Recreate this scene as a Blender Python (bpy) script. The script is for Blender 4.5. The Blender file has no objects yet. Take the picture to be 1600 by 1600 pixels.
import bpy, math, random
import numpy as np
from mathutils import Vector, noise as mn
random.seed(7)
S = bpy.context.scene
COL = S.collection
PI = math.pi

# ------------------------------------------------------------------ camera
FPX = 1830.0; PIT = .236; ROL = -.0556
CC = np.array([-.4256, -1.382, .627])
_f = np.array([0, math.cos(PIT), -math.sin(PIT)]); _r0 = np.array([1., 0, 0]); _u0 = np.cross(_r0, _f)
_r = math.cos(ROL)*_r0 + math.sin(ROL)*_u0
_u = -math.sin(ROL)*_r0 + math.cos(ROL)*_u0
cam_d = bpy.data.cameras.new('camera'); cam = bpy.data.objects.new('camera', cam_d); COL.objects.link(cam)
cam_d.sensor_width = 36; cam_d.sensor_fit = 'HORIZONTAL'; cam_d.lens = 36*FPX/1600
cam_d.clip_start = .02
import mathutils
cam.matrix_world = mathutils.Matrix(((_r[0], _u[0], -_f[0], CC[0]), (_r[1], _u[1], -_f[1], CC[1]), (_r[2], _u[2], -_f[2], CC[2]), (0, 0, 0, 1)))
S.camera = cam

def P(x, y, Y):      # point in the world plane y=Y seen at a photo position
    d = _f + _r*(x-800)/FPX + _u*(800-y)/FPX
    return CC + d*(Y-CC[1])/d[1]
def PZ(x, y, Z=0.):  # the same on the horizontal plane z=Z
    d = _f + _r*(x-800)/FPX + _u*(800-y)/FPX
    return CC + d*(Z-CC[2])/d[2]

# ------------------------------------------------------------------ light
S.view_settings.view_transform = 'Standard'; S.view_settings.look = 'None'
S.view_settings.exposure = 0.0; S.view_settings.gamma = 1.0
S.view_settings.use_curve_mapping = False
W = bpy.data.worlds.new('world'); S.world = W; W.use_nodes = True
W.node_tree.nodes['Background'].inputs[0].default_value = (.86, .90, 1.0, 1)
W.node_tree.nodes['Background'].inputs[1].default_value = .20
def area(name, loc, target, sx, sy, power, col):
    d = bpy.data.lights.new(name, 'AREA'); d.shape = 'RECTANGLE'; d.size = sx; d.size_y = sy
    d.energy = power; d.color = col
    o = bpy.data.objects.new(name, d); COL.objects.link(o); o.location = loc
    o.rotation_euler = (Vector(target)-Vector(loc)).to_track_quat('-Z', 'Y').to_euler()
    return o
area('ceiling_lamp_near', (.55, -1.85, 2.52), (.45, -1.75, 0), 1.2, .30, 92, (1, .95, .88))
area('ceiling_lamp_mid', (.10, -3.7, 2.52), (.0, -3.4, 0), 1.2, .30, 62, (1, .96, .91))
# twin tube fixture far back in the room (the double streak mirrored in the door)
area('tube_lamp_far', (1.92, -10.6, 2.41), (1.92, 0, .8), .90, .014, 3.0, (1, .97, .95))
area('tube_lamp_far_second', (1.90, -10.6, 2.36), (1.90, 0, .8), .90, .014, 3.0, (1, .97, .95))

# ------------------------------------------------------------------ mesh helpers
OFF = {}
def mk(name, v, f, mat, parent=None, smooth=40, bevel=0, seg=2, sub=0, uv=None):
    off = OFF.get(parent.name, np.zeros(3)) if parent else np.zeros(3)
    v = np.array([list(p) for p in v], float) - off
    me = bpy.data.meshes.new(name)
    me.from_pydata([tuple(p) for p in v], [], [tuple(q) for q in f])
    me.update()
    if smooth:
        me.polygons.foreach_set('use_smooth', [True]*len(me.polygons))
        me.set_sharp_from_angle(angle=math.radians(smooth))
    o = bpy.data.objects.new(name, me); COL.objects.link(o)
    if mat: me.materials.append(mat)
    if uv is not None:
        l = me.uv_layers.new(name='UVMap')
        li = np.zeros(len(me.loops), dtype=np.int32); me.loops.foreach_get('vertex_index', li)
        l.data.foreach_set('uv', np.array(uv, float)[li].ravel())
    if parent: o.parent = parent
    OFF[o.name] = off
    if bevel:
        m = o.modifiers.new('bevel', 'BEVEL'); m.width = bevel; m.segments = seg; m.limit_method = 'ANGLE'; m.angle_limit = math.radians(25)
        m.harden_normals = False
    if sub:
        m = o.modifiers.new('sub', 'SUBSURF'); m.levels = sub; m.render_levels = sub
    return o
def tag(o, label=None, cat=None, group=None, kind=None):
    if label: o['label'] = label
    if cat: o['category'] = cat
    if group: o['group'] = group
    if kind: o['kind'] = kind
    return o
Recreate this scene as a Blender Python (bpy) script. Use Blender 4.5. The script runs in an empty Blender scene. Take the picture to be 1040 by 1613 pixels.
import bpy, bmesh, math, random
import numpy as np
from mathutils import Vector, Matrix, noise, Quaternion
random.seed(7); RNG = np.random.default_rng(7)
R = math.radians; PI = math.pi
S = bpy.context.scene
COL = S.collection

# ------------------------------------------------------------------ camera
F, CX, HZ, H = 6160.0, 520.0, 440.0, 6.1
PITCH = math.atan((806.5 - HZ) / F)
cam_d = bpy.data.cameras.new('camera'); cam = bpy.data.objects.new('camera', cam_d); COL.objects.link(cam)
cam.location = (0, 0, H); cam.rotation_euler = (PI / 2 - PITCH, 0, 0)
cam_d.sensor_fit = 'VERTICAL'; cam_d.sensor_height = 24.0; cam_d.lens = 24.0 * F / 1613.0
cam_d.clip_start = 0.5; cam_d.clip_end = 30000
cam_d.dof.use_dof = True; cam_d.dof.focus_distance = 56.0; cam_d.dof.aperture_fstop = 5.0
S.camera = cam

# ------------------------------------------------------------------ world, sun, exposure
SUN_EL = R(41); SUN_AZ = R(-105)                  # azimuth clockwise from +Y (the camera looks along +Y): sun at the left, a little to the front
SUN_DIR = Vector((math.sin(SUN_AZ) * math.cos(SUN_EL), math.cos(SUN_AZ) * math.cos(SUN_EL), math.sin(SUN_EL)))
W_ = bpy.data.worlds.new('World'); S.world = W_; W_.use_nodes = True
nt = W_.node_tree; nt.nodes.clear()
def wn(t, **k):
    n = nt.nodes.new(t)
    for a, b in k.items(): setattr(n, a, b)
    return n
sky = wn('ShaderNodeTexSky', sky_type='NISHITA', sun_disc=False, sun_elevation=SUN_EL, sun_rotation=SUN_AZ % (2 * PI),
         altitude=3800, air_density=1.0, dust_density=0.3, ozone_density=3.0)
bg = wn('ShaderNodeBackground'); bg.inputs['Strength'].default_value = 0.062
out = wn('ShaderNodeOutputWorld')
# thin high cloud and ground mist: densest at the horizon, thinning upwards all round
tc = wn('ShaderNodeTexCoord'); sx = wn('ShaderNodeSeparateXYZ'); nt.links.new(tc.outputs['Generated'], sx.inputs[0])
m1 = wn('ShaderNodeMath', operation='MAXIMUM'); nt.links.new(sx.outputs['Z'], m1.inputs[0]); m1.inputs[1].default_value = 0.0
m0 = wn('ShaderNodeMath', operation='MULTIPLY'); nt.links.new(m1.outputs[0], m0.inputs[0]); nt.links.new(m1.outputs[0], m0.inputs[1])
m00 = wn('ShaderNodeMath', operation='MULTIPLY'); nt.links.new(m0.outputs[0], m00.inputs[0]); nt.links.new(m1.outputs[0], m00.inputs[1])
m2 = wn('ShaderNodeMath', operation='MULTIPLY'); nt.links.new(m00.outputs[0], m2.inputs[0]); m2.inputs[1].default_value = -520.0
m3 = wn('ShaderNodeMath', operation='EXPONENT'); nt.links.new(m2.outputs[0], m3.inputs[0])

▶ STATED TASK
Each line in the data that holds the string "Take" should be found and copied.

▶ THE SOLUTION
Recreate this scene as a Blender Python (bpy) script. The script is for Blender 4.5. The Blender file has no objects yet. Take the picture to be 1600 by 1600 pixels.
Recreate this scene as a Blender Python (bpy) script. Use Blender 4.5. The script runs in an empty Blender scene. Take the picture to be 1040 by 1613 pixels.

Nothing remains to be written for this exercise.